【ある意味日本的な世界】
下北沢に対して抱いているイメージ。
若者
学生
個性的
貧乏
緩い
緩い
緩い。
。
物凄く勝手極まりない偏見マックスな印象で申し訳ない。
要は、下北沢という響きは、大人の世界の割とシリアスな部分についても、なんだか爽やかなテイストに落ち着かせてしまう効果があるように思われる。
そんな下北沢を舞台にした、若者たちの日常の物語である。
しかし、主人公も30歳を目前にしており、登場人物の大半は、既に若者と言えるか否か、微妙な人々である。
そういう意味では、この作品は、若者たちの世界を箱庭のように俯瞰しているとも言えるかもしれない。

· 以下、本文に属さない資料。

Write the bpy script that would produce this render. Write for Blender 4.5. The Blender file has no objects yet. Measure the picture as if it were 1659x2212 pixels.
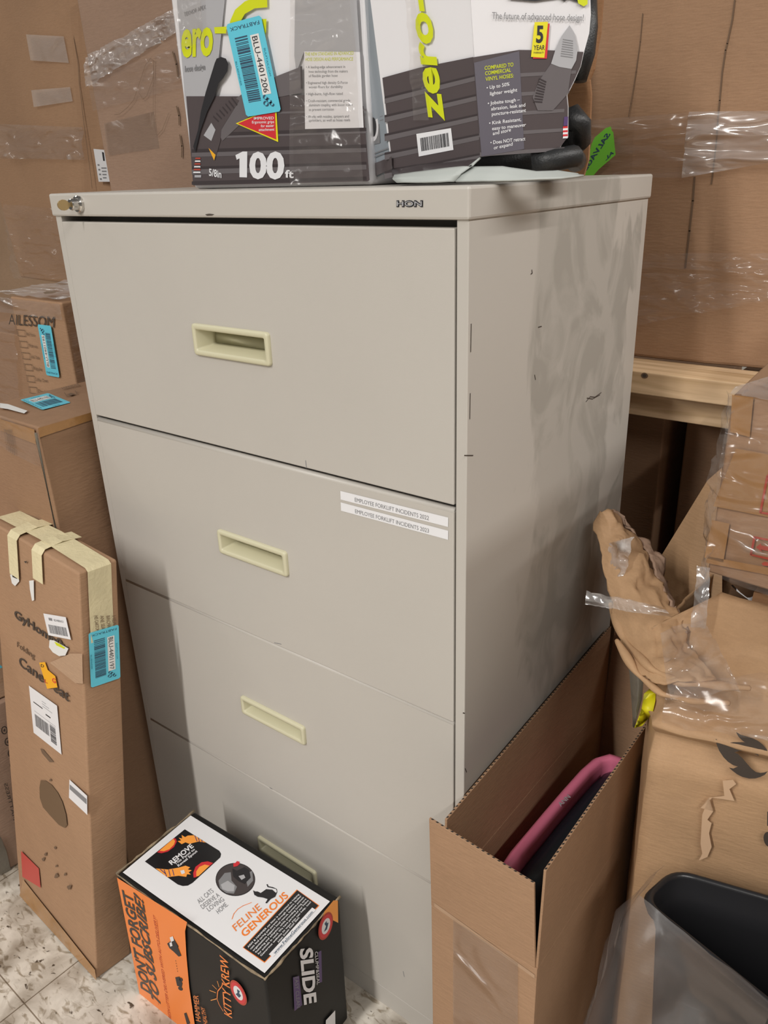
import bpy, bmesh, math, random
from mathutils import Vector, Matrix, noise
from mathutils.geometry import tessellate_polygon
random.seed(7)
C = bpy.context.scene.collection
S = bpy.context.scene
# ------------------------------------------------------------------ camera
CAM = Vector((0.4679424, -0.7411509, 1.3702644)); F = 1736.424
RX = Vector((0.7892313934, 0.6132664190, -0.0319077893))
DN = Vector((0.2170016022, -0.3271188935, -0.9197301420))
FW = Vector((-0.5744772513, 0.7189558601, -0.3912522957))
cd = bpy.data.cameras.new('camera'); cam = bpy.data.objects.new('camera', cd); C.objects.link(cam)
cd.sensor_fit = 'VERTICAL'; cd.sensor_height = 36.0; cd.lens = F * 36.0 / 2212.0
cd.clip_start = 0.02; cd.clip_end = 60
m3 = Matrix((RX, -DN, -FW)).transposed()
cam.matrix_world = Matrix.Translation(CAM) @ m3.to_4x4()
S.camera = cam
# ------------------------------------------------------------------ world, lamps, exposure
S.view_settings.view_transform = 'Standard'; S.view_settings.look = 'None'
S.view_settings.exposure = 0.0; S.view_settings.gamma = 1.0; S.view_settings.use_curve_mapping = False
w = bpy.data.worlds.new('world'); S.world = w; w.use_nodes = True
w.node_tree.nodes['Background'].inputs[0].default_value = (1.0, 0.97, 0.93, 1)
w.node_tree.nodes['Background'].inputs[1].default_value = 0.11

def tube_light(name, x0, y0, x1, y1, z, power, width=0.16, col=(1.0, 0.965, 0.92)):
    l = bpy.data.lights.new(name, 'AREA'); l.shape = 'RECTANGLE'
    L = math.hypot(x1 - x0, y1 - y0); l.size = width; l.size_y = L; l.energy = power; l.color = col
    o = bpy.data.objects.new(name, l); C.objects.link(o)
    o.location = ((x0 + x1) / 2, (y0 + y1) / 2, z)
    o.rotation_euler = (0, 0, math.atan2(y1 - y0, x1 - x0) - math.pi / 2)
    return o
tube_light('fluorescent_light', -0.38, -8.0, -0.38, -2.3, 3.5, 330, 0.10)
tube_light('fluorescent_light', 2.3, -3.5, 2.3, 3.2, 3.5, 190, 0.10)
tube_light('fluorescent_light', -3.4, -4.0, -3.4, 2.5, 3.6, 50, 0.12)
# ------------------------------------------------------------------ helpers
def ray(x, y):
    return RX * ((x - 829.5) / F) + DN * ((y - 1106.0) / F) + FW
def onp(x, y, ax, v):                                   # photograph point carried onto an axis plane
    d = ray(x, y); return CAM + d * ((v - CAM[ax]) / d[ax])
def onpl(x, y, P, n):
    d = ray(x, y); return CAM + d * ((P - CAM).dot(n) / d.dot(n))
def V(*a): return Vector(a)

def nodes(m):
    m.use_nodes = True; nt = m.node_tree; return nt, nt.nodes, nt.links
def mat(name, col, rough=0.6, metal=0.0, spec=0.5, coat=0.0, bump=None, var=None, trans=0.0):
    m = bpy.data.materials.new(name); nt, N, L = nodes(m); b = N['Principled BSDF']
    b.inputs['Base Color'].default_value = (*col, 1); b.inputs['Roughness'].default_value = rough
    b.inputs['Metallic'].default_value = metal; b.inputs['Specular IOR Level'].default_value = spec
    b.inputs['Coat Weight'].default_value = coat; b.inputs['Coat Roughness'].default_value = 0.12
    tc = N.new('ShaderNodeTexCoord')
    if var:                                             # (scale, amount, stretch vector)
        mp = N.new('ShaderNodeMapping'); mp.inputs['Scale'].default_value = var[2]
        L.new(tc.outputs['Object'], mp.inputs[0])
        n = N.new('ShaderNodeTexNoise'); n.inputs['Scale'].default_value = var[0]; n.inputs['Detail'].default_value = 6
        L.new(mp.outputs[0], n.inputs['Vector'])
        r = N.new('ShaderNodeMapRange'); r.inputs['To Min'].default_value = 1 - var[1]; r.inputs['To Max'].default_value = 1 + var[1]
        r.inputs['From Min'].default_value = 0.3; r.inputs['From Max'].default_value = 0.7
        L.new(n.outputs['Fac'], r.inputs['Value'])
        h = N.new('ShaderNodeHueSaturation'); h.inputs['Color'].default_value = (*col, 1)
        L.new(r.outputs[0], h.inputs['Value']); L.new(h.outputs[0], b.inputs['Base Color'])
    if bump:                                            # (scale, distance, stretch)
        mp = N.new('ShaderNodeMapping'); mp.inputs['Scale'].default_value = bump[2]
        L.new(tc.outputs['Object'], mp.inputs[0])
        n = N.new('ShaderNodeTexNoise'); n.inputs['Scale'].default_value = bump[0]; n.inputs['Detail'].default_value = 4
        L.new(mp.outputs[0], n.inputs['Vector'])
        bp = N.new('ShaderNodeBump'); bp.inputs['Distance'].default_value = bump[1]; bp.inputs['Strength'].default_value = 1
        L.new(n.outputs['Fac'], bp.inputs['Height']); L.new(bp.outputs[0], b.inputs['Normal'])
    return m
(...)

登場人物は、皆それぞれに我々が想像する下北沢に住んでいそうなキャラクターばかりである。
そして、そんな世界の空気感は限りなく緩い。
従って、物語のテイストも必然的に緩い訳であるが、その点が、この作品の良さでもある。
あらすじをよくよく辿ってみると、話の内容自体は、割と非道い。しかし、その非道ささえも爽やか風味に包み込んで、1つの普遍的な下北沢へと落とし込んでいるように思われる。
また、最後には、西洋の喜劇のように、登場人物がドタバタを展開し、色々な複線が回収されたり、微妙にされなかったたりと、その辺りのさじ加減も絶妙である。
この様な日常生活の延長を描いた、舞台芸術のような作品が最近面白い。
それは日常の風景の中に「おかし」や「あはれ」を見つけてきた、我々日本人の感性に合っているのであろう。